*** DATA SHOWN ***

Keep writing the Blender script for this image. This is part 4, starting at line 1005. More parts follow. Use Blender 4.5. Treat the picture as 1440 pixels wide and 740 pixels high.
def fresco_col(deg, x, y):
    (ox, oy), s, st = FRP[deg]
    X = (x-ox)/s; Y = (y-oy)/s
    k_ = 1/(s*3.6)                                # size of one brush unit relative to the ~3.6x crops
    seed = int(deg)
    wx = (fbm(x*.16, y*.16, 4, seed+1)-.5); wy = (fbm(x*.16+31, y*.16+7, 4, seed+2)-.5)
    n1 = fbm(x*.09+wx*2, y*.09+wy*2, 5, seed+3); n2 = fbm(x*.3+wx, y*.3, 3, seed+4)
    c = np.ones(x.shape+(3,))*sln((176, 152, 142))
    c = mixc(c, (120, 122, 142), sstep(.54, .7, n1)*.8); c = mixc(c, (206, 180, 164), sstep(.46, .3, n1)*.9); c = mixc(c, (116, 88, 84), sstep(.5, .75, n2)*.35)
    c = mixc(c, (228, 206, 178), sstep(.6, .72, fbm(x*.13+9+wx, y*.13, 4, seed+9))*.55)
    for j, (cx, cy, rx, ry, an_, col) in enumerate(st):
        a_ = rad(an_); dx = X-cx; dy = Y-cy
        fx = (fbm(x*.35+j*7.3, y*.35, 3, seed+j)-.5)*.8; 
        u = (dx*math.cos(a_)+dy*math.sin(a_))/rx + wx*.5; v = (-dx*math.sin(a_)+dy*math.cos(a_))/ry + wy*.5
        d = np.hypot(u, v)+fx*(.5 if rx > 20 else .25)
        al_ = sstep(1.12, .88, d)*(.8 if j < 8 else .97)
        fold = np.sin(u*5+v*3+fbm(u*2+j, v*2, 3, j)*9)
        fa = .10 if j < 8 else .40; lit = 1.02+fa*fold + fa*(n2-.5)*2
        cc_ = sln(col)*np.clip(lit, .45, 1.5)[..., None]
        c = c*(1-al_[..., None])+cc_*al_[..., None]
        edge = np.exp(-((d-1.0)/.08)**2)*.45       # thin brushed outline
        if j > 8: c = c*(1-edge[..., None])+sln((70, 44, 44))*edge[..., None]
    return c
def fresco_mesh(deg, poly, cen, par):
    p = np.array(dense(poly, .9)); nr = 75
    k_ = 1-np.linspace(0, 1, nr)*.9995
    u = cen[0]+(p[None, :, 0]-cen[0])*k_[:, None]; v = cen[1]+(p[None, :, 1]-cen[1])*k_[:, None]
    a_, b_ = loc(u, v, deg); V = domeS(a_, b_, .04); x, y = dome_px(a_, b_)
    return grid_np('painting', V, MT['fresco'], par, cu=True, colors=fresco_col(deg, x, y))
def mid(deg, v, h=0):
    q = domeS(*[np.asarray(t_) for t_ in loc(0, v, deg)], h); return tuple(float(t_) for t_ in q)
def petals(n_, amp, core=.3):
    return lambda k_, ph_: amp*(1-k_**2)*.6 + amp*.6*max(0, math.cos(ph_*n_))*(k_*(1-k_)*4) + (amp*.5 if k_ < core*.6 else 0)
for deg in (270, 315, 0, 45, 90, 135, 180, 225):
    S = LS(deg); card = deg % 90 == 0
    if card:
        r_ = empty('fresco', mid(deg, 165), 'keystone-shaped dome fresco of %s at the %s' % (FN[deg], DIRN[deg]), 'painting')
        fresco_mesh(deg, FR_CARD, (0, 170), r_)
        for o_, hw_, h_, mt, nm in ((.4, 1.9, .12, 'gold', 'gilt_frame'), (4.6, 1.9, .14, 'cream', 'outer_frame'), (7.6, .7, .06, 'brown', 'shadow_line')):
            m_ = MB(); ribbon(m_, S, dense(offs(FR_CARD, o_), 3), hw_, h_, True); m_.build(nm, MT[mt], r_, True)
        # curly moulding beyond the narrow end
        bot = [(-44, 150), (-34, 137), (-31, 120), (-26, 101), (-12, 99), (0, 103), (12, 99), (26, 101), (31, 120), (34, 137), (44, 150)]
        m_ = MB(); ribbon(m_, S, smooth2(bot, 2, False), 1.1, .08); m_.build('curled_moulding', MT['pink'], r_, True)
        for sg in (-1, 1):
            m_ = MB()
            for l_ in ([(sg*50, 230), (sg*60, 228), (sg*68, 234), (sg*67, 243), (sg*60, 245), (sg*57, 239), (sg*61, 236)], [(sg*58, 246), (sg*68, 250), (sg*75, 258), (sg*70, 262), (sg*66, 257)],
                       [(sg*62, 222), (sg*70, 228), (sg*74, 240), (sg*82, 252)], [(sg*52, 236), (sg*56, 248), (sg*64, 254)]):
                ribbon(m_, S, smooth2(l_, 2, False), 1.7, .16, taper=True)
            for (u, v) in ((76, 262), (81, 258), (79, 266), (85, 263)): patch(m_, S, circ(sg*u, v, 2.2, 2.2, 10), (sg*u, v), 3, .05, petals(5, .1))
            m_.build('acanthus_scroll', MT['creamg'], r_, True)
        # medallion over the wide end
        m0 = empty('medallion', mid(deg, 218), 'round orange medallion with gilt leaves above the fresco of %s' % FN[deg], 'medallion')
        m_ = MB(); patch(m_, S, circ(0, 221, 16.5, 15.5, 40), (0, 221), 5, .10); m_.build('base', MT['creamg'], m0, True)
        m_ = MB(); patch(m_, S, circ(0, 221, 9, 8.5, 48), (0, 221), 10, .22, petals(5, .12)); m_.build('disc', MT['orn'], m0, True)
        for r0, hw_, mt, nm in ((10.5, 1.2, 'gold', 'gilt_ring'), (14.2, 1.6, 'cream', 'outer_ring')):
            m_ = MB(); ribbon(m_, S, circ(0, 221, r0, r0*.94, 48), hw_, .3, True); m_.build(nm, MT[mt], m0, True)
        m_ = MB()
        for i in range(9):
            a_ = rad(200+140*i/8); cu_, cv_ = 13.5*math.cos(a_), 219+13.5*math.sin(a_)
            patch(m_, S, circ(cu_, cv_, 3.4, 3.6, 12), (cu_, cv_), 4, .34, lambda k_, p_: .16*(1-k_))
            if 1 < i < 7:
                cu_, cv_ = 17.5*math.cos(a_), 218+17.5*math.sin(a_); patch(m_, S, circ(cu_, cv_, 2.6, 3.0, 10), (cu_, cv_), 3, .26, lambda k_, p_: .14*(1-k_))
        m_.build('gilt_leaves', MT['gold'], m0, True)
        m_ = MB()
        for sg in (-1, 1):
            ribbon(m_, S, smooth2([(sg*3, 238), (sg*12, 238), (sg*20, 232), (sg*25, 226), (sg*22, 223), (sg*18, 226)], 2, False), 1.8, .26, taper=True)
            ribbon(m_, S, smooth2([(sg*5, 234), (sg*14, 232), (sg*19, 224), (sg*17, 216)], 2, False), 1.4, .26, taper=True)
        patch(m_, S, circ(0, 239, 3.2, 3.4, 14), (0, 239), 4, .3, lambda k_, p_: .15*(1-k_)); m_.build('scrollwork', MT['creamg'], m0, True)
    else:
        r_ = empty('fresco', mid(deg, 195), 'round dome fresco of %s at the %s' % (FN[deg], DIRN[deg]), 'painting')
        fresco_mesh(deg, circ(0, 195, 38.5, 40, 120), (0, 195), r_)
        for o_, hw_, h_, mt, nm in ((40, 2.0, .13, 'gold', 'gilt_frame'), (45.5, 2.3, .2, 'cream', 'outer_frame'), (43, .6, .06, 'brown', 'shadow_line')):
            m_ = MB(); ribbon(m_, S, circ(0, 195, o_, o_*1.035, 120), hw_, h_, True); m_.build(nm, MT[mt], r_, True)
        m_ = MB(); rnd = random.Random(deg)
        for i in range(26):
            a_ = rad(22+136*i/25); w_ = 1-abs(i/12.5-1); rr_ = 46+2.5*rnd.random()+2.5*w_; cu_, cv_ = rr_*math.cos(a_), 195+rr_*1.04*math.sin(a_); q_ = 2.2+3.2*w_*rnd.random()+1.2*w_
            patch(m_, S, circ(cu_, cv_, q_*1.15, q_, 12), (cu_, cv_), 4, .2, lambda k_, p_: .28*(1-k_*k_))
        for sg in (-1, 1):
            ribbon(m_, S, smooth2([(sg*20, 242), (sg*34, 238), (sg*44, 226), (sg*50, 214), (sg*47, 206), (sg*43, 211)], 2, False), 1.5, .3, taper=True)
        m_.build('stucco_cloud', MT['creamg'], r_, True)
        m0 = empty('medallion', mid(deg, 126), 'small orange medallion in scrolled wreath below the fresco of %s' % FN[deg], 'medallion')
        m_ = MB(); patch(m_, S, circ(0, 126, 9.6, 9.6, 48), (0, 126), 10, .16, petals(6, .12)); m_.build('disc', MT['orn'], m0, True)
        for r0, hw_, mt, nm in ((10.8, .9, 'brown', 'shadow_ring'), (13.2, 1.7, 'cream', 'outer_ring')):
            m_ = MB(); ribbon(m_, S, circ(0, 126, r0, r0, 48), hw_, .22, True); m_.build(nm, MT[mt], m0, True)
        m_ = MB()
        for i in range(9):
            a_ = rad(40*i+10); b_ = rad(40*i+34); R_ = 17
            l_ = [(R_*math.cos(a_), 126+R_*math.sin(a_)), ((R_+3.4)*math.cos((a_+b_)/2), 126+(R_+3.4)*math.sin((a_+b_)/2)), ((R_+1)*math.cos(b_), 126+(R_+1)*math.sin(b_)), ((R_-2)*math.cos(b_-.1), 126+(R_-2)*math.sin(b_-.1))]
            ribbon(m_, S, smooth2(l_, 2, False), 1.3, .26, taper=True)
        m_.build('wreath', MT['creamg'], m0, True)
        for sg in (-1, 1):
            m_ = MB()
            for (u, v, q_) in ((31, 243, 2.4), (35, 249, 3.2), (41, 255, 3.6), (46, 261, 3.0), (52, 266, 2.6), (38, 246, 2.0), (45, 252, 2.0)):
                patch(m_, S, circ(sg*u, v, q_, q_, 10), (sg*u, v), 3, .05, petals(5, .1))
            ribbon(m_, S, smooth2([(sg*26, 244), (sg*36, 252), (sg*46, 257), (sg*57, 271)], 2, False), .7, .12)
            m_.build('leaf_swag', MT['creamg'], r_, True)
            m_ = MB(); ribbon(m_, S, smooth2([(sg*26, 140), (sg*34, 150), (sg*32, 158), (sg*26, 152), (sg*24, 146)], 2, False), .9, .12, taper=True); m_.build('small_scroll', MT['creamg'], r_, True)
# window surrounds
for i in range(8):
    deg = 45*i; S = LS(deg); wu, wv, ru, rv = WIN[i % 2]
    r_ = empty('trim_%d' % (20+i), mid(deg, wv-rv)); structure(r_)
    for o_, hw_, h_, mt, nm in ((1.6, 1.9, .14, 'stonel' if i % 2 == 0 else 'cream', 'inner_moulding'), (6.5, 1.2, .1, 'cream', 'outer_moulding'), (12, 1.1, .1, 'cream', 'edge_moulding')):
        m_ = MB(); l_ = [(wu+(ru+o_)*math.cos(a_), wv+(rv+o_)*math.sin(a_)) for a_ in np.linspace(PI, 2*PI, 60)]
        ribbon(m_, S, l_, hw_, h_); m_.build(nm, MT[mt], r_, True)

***

_TASK DESCRIPTION_
List all lines above in which the string "wide" appears.

_THE REPLY_
Keep writing the Blender script for this image. This is part 4, starting at line 1005. More parts follow. Use Blender 4.5. Treat the picture as 1440 pixels wide and 740 pixels high.
        # medallion over the wide end